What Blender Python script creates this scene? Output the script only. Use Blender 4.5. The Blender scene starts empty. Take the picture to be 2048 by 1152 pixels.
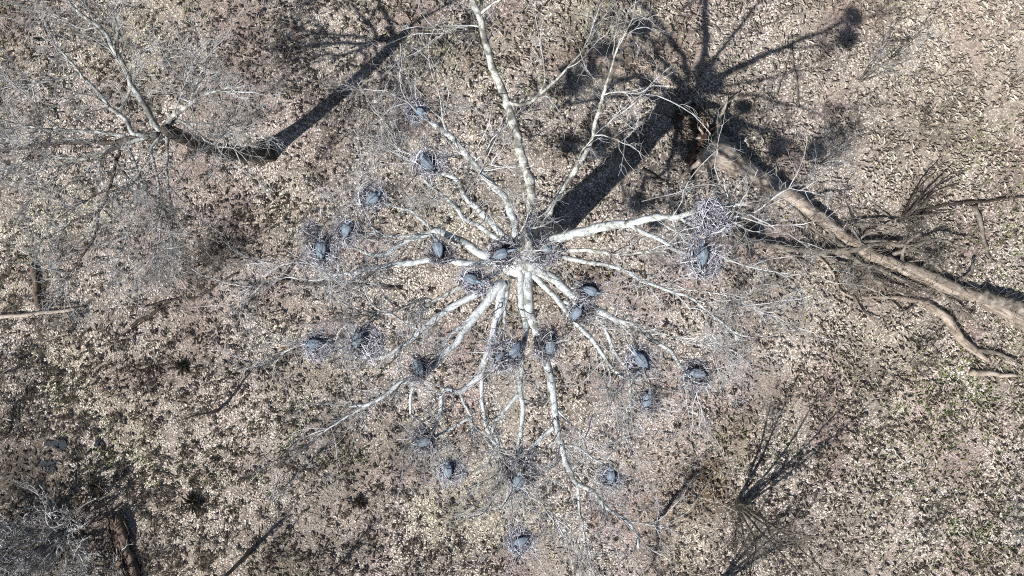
import bpy, math, random
import numpy as np
from mathutils import Vector

# ------------------------------------------------------------------ camera, sky, sun, exposure
SC = bpy.context.scene
COL = SC.collection
H = 36.0                       # drone height above the ground, looking straight down
F = 2048 * 24.0 / 36.0         # focal length in photo pixels
cam_d = bpy.data.cameras.new('camera'); cam_d.lens = 24; cam_d.sensor_width = 36
cam_d.clip_start = 0.1; cam_d.clip_end = 2000
cam = bpy.data.objects.new('camera', cam_d); COL.objects.link(cam)
cam.location = (0, 0, H); cam.rotation_euler = (0, 0, 0)
SC.camera = cam

EL, AZ = math.radians(44), math.radians(225)      # sun low in the lower left of the picture
W = bpy.data.worlds.new('World'); SC.world = W; W.use_nodes = True
wn = W.node_tree.nodes; wn.clear()
sky = wn.new('ShaderNodeTexSky'); sky.sky_type = 'NISHITA'; sky.sun_disc = False
sky.sun_elevation = EL; sky.sun_rotation = AZ
bg = wn.new('ShaderNodeBackground'); bg.inputs[1].default_value = 0.05
wo = wn.new('ShaderNodeOutputWorld')
W.node_tree.links.new(sky.outputs[0], bg.inputs[0]); W.node_tree.links.new(bg.outputs[0], wo.inputs[0])
sd = bpy.data.lights.new('sun', 'SUN'); sd.energy = 5.0; sd.angle = math.radians(0.53); sd.color = (1.0, 0.955, 0.90)
sun = bpy.data.objects.new('sun', sd); COL.objects.link(sun); sun.location = (-40, -40, 50)
sun.rotation_euler = Vector((math.cos(EL) * .7071, math.cos(EL) * .7071, -math.sin(EL))).to_track_quat('-Z', 'Y').to_euler()
SC.view_settings.view_transform = 'Standard'; SC.view_settings.look = 'None'
SC.view_settings.gamma = 1; SC.view_settings.use_curve_mapping = False
SC.view_settings.exposure = 0.78
SC.render.engine = 'CYCLES'
SC.cycles.use_denoising = False
SC.cycles.filter_width = 1.05
SC.cycles.max_bounces = 5

rng = np.random.default_rng(11)
random.seed(5)


# ------------------------------------------------------------------ helpers
def P(px, py, z=0.0):
    """world point at height z seen at photo pixel (px, py)"""
    s = (H - z) / F
    return np.array([(px - 1024) * s, (576 - py) * s, z])


def to_px(p):
    s = (H - p[..., 2]) / F
    return np.stack([p[..., 0] / s + 1024, 576 - p[..., 1] / s], -1)


def norm(v):
    return v / np.maximum(np.linalg.norm(v, axis=-1, keepdims=True), 1e-9)


def vnoise(x, y, scale, seed):
    """smooth value noise in 0..1 on arrays"""
    r = np.random.default_rng(seed).random((256, 256))
    x = x / scale + 1000; y = y / scale + 1000
    xi = np.floor(x).astype(int); yi = np.floor(y).astype(int)
    fx = x - xi; fy = y - yi
    fx = fx * fx * (3 - 2 * fx); fy = fy * fy * (3 - 2 * fy)
    a = r[xi % 256, yi % 256]; b = r[(xi + 1) % 256, yi % 256]
    c = r[xi % 256, (yi + 1) % 256]; d = r[(xi + 1) % 256, (yi + 1) % 256]
    return (a * (1 - fx) + b * fx) * (1 - fy) + (c * (1 - fx) + d * fx) * fy


def raw_mesh(name, verts, loops, totals, smooth=True, colors=None, mat=None):
    me = bpy.data.meshes.new(name)
    verts = np.ascontiguousarray(verts, np.float32).reshape(-1, 3)
    loops = np.ascontiguousarray(loops, np.int32).ravel()
    totals = np.ascontiguousarray(totals, np.int32).ravel()
    me.vertices.add(len(verts)); me.vertices.foreach_set('co', verts.ravel())
    me.loops.add(len(loops)); me.loops.foreach_set('vertex_index', loops)
    me.polygons.add(len(totals))
    st = np.zeros(len(totals), np.int32); st[1:] = np.cumsum(totals)[:-1]
    me.polygons.foreach_set('loop_start', st)
    me.polygons.foreach_set('loop_total', totals)
    me.polygons.foreach_set('use_smooth', np.full(len(totals), smooth))
    me.update(calc_edges=True)
    if colors is not None:
        ca = me.color_attributes.new('Col', 'FLOAT_COLOR', 'POINT')
        c4 = np.ones((len(verts), 4), np.float32); c4[:, :3] = np.asarray(colors).reshape(-1, 3)
        ca.data.foreach_set('color', c4.ravel())
    if mat is not None:
        me.materials.append(mat)
    return me


class MB:
    """collects tubes and faces into one mesh"""
    def __init__(self):
        self.v, self.l, self.t, self.c, self.n = [], [], [], [], 0

    def add(self, verts, faces, col=None):
        verts = np.asarray(verts, float).reshape(-1, 3)
        self.v.append(verts)
        for f in (faces if isinstance(faces, list) else [faces]):
            f = np.asarray(f)
            self.l.append((f + self.n).ravel()); self.t.append(np.full(len(f), f.shape[1]))
        c = np.ones((len(verts), 3)) * (0.5 if col is None else 1)
        if col is not None:
            c = np.broadcast_to(np.asarray(col, float), (len(verts), 3))
        self.c.append(c); self.n += len(verts)

    def tubes(self, pts, rad, sides=3, ref=(0.13, 0.21, 0.97), caps=False, col=None, lump=0.0):
        """pts (M,n,3), rad (M,n); col (M,3) or None"""
        pts = np.asarray(pts, float); rad = np.asarray(rad, float)
        if pts.ndim == 2:
            pts = pts[None]; rad = rad[None]
        M, n, _ = pts.shape
        if M == 0:
            return
        T = norm(np.gradient(pts, axis=1))
        N = norm(np.cross(T, np.array(ref, float))); B = np.cross(T, N)
        a = np.arange(sides) * 2 * np.pi / sides
        rr = rad[:, :, None] * np.ones(sides)
        if lump:
            rr = rr * (1 + lump * rng.standard_normal(rr.shape))
        v = pts[:, :, None, :] + rr[..., None] * (np.cos(a)[:, None] * N[:, :, None, :] + np.sin(a)[:, None] * B[:, :, None, :])
        base = np.arange(M)[:, None, None] * (n * sides) + np.arange(n - 1)[None, :, None] * sides
        k = np.arange(sides)[None, None, :]; k2 = (k + 1) % sides
        q = np.stack([base + k, base + k2, base + sides + k2, base + sides + k], -1).reshape(-1, 4)
        faces = [q]
        if caps:
            m = np.arange(M)[:, None] * (n * sides)
            faces += [m + np.arange(sides)[::-1][None], m + (n - 1) * sides + np.arange(sides)[None]]
        cc = None
        if col is not None:
            col = np.asarray(col, float)
            cc = col if col.ndim == 1 else np.repeat(col, n * sides, axis=0)
        self.add(v, faces, cc)

    def mesh(self, name, mat, origin=(0, 0, 0), smooth=True, color=False):
        v = np.concatenate(self.v) - np.asarray(origin, float)
        return raw_mesh(name, v, np.concatenate(self.l), np.concatenate(self.t), smooth,
                        np.concatenate(self.c) if color else None, mat)

    def build(self, name, mat, parent=None, origin=(0, 0, 0), smooth=True, color=False, kind=None, label=None):
        o = bpy.data.objects.new(name, self.mesh(name, mat, origin, smooth, color))
        COL.objects.link(o)
        if parent is not None:
            o.parent = parent
        else:
            o.location = origin
        if kind:
            o['kind'] = kind
        if label:
            o['label'] = label
        return o


def tag(o, label, cat, group=None):
    o['label'] = label; o['category'] = cat
    if group:
        o['group'] = group
    return o


def thing(name, loc, label, cat, group=None, rz=0.0):
    o = bpy.data.objects.new(name, None); COL.objects.link(o)
    o.empty_display_size = 0.2
    o.location = loc; o.rotation_euler = (0, 0, rz)
    return tag(o, label, cat, group)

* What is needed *
Omitting all pictures, restate exactly the lines of the material from its start through the line that contains "from mathutils import Vector".

* Reply to the exercise *
What Blender Python script creates this scene? Output the script only. Use Blender 4.5. The Blender scene starts empty. Take the picture to be 2048 by 1152 pixels.
import bpy, math, random
import numpy as np
from mathutils import Vector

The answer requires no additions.